Exercise goal
Locate the line that contains "Write a Blender" in the entries below, then repeat it and every following line through the line that contains "scene.camera = cam", exactly, and no others.
##### Data for processing
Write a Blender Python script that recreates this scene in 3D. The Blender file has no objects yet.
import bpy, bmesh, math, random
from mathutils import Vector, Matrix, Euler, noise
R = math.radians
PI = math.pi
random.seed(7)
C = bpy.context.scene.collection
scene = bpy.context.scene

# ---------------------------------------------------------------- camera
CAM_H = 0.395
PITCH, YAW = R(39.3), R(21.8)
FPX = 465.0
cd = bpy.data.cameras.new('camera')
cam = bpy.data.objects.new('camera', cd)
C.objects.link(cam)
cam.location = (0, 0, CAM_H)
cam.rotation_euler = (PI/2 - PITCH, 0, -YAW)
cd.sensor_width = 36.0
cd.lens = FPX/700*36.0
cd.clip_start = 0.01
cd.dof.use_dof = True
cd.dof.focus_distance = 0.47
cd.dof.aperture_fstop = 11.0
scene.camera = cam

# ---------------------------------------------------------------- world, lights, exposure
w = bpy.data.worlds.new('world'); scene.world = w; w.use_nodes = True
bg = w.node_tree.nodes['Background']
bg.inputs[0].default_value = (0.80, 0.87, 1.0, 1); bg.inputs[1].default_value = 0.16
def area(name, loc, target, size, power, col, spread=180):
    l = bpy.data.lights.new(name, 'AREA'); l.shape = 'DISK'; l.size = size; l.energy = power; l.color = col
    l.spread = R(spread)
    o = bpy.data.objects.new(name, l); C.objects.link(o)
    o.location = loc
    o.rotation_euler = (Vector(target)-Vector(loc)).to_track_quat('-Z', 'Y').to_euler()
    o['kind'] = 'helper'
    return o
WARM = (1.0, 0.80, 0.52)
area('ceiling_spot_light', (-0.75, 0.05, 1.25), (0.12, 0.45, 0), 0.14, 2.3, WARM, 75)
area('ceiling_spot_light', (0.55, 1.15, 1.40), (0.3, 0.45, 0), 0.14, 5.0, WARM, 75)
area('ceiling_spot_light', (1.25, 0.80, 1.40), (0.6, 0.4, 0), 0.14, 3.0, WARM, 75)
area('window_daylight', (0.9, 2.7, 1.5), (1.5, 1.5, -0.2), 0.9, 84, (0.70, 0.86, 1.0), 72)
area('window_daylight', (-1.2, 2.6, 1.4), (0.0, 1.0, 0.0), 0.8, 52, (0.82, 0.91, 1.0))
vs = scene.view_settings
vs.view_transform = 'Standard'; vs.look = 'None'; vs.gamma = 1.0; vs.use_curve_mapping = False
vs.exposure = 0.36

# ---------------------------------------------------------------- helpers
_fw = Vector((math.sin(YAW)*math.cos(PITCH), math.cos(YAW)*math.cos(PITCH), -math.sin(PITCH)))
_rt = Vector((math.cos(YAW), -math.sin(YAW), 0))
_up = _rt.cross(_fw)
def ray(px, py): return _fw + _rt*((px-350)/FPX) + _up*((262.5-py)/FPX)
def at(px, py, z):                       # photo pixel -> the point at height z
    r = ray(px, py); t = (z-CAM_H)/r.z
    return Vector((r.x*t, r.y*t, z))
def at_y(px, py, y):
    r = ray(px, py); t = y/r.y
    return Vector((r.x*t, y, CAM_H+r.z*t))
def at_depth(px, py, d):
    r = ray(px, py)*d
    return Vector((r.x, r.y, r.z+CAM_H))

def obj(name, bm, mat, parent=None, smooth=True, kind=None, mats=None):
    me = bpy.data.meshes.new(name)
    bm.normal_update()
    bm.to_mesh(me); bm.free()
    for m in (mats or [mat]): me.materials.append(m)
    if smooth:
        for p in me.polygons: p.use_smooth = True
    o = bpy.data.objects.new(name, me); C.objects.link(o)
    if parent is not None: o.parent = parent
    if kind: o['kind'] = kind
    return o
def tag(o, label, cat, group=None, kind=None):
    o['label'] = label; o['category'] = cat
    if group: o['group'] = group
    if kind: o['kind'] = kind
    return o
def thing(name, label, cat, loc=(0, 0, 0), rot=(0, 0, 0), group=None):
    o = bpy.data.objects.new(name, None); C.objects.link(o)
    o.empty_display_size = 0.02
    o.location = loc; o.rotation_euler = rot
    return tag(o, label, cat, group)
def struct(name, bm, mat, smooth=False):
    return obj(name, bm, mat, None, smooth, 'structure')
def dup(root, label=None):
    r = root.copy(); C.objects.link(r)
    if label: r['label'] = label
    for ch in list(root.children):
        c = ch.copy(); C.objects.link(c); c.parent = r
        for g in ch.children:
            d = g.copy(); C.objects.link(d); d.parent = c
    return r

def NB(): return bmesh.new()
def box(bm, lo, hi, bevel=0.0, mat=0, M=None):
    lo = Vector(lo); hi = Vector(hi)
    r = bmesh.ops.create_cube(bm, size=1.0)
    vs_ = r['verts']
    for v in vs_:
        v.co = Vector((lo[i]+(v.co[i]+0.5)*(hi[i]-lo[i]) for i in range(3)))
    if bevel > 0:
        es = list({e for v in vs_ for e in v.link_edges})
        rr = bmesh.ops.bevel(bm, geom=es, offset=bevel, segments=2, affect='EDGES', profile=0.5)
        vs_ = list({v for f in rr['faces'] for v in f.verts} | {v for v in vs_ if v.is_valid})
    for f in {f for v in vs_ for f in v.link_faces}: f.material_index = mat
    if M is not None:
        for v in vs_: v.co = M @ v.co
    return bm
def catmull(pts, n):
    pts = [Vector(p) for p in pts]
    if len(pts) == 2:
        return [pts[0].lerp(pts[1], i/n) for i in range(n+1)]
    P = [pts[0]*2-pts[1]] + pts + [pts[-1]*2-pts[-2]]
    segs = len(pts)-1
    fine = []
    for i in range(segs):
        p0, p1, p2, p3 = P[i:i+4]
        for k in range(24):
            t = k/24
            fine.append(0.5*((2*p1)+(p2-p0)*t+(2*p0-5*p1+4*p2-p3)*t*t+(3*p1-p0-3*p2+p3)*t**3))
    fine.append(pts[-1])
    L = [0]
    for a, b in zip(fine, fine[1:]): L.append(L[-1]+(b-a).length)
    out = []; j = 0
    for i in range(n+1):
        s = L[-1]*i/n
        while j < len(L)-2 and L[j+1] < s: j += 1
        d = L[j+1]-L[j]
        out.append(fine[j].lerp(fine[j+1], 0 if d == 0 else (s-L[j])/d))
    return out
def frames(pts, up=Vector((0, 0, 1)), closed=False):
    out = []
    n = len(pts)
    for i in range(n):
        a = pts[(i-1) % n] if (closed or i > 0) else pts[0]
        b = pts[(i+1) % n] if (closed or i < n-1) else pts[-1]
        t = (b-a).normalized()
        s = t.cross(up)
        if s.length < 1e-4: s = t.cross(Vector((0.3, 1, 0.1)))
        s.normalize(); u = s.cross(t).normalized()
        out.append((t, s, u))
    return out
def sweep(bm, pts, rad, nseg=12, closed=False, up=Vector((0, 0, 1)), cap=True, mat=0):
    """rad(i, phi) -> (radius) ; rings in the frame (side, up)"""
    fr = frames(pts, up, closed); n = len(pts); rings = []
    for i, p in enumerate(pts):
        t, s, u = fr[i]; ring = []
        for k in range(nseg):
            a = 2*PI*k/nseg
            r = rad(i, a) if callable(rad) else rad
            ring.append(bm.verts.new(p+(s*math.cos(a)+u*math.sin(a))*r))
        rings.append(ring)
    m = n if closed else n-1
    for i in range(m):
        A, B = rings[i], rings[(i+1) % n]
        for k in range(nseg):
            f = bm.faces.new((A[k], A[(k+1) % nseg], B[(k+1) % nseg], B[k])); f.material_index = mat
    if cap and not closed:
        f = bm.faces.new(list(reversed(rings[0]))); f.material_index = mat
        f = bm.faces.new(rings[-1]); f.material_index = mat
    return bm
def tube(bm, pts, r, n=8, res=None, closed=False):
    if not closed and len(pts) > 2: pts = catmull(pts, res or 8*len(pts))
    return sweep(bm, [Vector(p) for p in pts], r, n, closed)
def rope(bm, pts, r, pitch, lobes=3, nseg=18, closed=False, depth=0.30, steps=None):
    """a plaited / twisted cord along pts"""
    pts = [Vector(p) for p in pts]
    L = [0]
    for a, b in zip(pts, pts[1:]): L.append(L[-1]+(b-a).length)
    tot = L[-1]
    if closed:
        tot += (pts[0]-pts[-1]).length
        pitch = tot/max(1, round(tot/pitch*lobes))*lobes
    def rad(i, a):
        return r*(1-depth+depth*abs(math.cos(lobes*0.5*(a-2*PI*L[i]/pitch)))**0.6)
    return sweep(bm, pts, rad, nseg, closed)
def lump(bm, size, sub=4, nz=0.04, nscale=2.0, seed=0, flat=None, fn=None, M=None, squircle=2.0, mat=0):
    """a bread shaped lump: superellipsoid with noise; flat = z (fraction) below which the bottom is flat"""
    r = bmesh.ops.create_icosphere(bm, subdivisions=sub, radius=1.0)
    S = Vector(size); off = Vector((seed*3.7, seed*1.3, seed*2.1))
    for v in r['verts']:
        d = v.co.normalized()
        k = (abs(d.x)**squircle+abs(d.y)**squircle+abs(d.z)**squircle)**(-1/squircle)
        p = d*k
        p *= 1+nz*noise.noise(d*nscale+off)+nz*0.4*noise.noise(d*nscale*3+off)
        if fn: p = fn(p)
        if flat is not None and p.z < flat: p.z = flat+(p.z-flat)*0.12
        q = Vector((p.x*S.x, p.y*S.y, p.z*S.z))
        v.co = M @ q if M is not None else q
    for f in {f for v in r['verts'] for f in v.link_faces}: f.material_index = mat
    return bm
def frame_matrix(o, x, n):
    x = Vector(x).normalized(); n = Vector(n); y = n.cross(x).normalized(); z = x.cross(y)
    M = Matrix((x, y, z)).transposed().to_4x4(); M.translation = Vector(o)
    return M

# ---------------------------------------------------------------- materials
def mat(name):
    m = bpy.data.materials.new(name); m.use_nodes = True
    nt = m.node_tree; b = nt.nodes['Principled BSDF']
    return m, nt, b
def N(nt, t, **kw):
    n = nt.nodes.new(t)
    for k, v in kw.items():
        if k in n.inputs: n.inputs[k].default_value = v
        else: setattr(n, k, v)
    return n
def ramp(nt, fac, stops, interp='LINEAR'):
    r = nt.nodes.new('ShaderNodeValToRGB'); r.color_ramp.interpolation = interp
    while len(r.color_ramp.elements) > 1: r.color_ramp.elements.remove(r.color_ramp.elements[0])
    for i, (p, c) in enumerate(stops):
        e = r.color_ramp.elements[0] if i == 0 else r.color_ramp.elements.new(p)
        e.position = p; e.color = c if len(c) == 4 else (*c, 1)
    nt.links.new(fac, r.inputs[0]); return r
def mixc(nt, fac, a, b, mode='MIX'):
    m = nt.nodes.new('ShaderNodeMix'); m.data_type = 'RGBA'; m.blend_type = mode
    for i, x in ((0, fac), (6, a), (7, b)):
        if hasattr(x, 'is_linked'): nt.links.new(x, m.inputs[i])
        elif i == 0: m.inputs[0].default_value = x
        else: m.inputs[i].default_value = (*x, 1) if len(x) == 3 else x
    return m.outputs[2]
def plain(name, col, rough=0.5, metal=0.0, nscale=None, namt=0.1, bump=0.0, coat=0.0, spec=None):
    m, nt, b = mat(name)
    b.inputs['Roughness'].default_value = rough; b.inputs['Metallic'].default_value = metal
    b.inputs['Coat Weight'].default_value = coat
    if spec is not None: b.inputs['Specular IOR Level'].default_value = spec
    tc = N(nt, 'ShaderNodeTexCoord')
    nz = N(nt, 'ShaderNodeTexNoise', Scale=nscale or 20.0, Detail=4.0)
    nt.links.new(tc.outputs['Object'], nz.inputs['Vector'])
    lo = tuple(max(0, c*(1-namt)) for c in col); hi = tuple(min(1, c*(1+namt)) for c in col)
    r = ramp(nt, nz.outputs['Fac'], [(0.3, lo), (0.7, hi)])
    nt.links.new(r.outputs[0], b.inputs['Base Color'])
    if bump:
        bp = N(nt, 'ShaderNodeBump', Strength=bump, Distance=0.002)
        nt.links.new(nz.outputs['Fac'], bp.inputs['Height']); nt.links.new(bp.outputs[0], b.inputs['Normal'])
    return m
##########
##### Data for processing
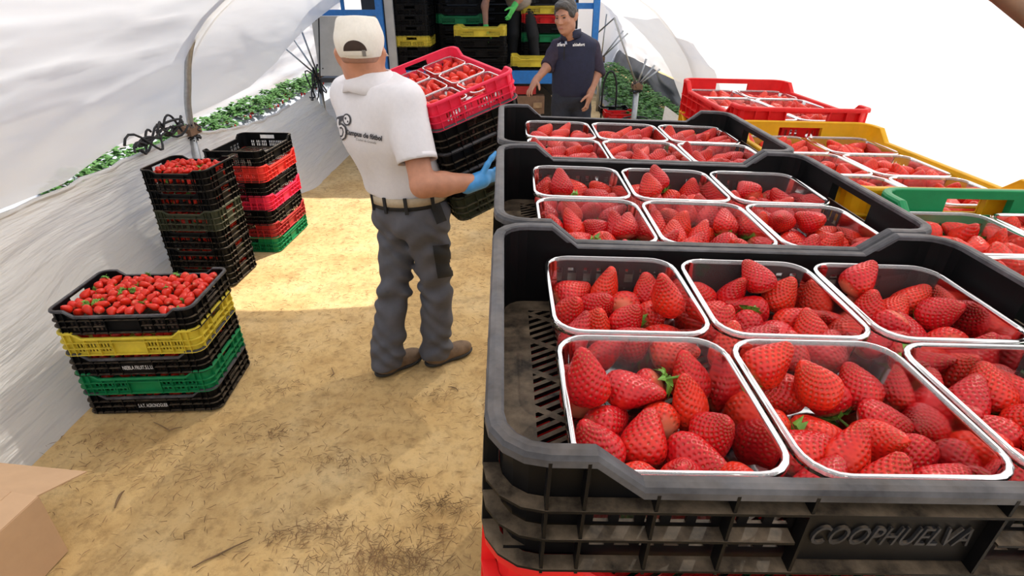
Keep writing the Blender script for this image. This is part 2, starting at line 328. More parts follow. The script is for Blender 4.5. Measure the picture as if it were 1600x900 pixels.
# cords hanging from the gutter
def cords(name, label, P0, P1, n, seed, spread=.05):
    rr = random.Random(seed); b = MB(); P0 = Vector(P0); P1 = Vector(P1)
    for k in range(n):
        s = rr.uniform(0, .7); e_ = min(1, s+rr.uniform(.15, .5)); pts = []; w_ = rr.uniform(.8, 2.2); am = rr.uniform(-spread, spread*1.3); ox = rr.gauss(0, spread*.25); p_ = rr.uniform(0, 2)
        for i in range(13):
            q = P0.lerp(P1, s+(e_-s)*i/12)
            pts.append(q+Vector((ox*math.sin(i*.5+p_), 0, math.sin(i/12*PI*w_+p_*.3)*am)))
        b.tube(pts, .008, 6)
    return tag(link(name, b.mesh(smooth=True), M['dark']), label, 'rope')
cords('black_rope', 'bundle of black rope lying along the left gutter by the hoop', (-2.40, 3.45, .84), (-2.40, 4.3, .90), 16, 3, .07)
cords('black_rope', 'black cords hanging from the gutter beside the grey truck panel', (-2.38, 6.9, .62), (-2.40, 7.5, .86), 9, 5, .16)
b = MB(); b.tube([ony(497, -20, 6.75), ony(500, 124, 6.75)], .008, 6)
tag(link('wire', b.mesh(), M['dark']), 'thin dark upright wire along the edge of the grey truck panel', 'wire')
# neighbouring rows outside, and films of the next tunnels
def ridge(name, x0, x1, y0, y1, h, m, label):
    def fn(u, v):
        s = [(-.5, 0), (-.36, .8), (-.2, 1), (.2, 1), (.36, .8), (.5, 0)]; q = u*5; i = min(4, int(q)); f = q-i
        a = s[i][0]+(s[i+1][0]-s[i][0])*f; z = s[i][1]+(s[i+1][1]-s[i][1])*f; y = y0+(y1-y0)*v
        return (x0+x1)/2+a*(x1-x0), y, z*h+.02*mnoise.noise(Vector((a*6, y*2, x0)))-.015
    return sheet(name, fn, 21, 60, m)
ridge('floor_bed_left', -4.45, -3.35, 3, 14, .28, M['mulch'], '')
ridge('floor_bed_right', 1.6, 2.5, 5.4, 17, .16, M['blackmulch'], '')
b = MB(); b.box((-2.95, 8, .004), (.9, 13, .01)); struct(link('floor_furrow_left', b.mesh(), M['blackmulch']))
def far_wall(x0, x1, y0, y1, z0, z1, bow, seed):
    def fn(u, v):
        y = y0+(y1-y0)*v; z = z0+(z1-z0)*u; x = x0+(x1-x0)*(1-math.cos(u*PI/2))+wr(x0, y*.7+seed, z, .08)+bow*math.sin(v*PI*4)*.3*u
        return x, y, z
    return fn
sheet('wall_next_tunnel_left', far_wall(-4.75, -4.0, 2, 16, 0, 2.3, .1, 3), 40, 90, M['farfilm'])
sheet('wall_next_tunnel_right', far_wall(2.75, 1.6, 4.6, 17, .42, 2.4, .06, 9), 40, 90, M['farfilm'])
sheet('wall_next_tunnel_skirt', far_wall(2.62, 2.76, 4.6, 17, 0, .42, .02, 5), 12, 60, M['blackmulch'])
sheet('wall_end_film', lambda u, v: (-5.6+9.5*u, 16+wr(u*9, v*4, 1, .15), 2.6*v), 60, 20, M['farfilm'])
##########
##### Data for processing
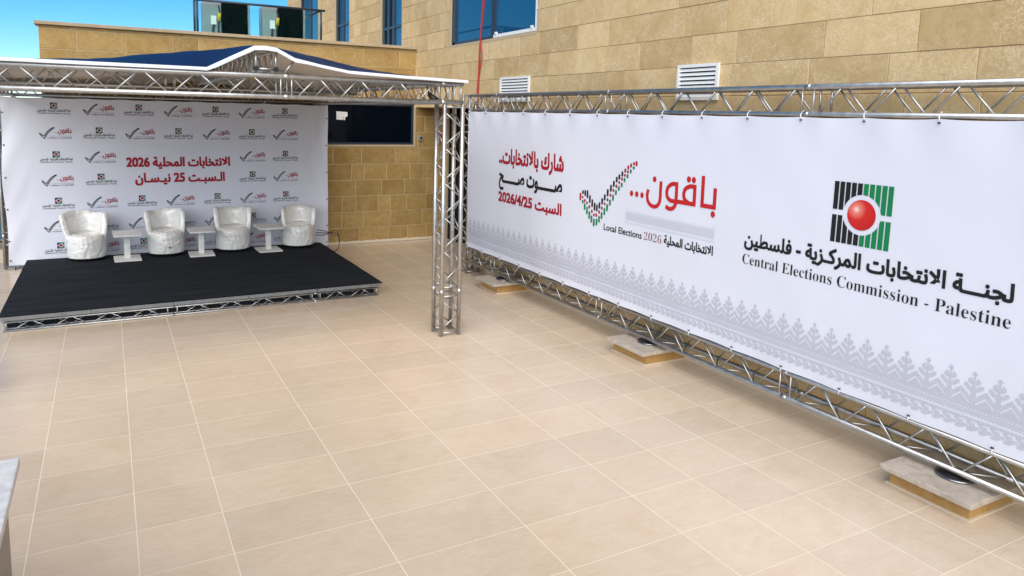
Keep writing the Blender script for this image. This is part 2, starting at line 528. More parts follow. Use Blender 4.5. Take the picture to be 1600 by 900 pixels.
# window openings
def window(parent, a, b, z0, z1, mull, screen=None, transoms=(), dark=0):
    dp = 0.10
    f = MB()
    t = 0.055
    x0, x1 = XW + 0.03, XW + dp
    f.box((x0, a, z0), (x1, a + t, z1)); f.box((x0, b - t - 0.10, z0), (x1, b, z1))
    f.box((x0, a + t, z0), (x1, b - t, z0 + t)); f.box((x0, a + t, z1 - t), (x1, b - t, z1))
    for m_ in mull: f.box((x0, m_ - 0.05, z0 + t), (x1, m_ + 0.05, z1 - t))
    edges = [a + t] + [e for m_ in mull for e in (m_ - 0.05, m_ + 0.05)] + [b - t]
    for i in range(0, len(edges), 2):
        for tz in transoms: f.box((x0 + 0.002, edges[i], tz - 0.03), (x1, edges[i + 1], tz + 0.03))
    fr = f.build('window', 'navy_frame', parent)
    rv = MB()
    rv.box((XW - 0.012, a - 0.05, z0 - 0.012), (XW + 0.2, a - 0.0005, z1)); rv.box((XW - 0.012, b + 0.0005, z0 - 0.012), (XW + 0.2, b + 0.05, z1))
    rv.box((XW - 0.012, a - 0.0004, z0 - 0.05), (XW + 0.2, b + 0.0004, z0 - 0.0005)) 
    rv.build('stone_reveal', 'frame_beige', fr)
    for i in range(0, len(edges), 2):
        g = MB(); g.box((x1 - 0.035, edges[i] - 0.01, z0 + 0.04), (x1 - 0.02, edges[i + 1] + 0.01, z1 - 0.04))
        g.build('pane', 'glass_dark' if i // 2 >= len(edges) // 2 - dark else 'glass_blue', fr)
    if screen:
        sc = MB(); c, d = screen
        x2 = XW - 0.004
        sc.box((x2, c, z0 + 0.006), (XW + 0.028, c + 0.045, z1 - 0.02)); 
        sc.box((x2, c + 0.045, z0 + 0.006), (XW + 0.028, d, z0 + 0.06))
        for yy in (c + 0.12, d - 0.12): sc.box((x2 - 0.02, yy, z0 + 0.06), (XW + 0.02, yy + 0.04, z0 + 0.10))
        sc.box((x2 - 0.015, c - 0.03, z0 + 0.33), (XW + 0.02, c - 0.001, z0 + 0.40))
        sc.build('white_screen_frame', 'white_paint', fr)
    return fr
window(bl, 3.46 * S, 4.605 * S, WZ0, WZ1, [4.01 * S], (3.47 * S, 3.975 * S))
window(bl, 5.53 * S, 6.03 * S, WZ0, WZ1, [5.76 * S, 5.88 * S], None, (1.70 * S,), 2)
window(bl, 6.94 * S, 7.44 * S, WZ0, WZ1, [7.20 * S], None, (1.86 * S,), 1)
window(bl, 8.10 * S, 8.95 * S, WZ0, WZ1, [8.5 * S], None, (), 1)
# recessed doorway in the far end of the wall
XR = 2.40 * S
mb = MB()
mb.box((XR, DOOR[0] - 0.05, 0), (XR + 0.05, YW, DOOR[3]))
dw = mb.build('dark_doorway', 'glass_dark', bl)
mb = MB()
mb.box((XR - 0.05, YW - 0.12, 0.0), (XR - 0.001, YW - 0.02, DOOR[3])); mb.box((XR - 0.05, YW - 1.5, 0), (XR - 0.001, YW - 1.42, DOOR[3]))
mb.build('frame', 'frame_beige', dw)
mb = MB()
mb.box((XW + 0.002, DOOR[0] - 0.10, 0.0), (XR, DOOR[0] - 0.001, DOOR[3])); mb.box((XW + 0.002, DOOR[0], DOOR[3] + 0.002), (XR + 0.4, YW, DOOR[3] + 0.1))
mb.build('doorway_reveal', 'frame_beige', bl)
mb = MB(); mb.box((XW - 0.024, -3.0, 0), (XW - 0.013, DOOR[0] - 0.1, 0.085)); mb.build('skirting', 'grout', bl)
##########
Expected answer
Write a Blender Python script that recreates this scene in 3D. The Blender file has no objects yet.
import bpy, bmesh, math, random
from mathutils import Vector, Matrix, Euler, noise
R = math.radians
PI = math.pi
random.seed(7)
C = bpy.context.scene.collection
scene = bpy.context.scene

# ---------------------------------------------------------------- camera
CAM_H = 0.395
PITCH, YAW = R(39.3), R(21.8)
FPX = 465.0
cd = bpy.data.cameras.new('camera')
cam = bpy.data.objects.new('camera', cd)
C.objects.link(cam)
cam.location = (0, 0, CAM_H)
cam.rotation_euler = (PI/2 - PITCH, 0, -YAW)
cd.sensor_width = 36.0
cd.lens = FPX/700*36.0
cd.clip_start = 0.01
cd.dof.use_dof = True
cd.dof.focus_distance = 0.47
cd.dof.aperture_fstop = 11.0
scene.camera = cam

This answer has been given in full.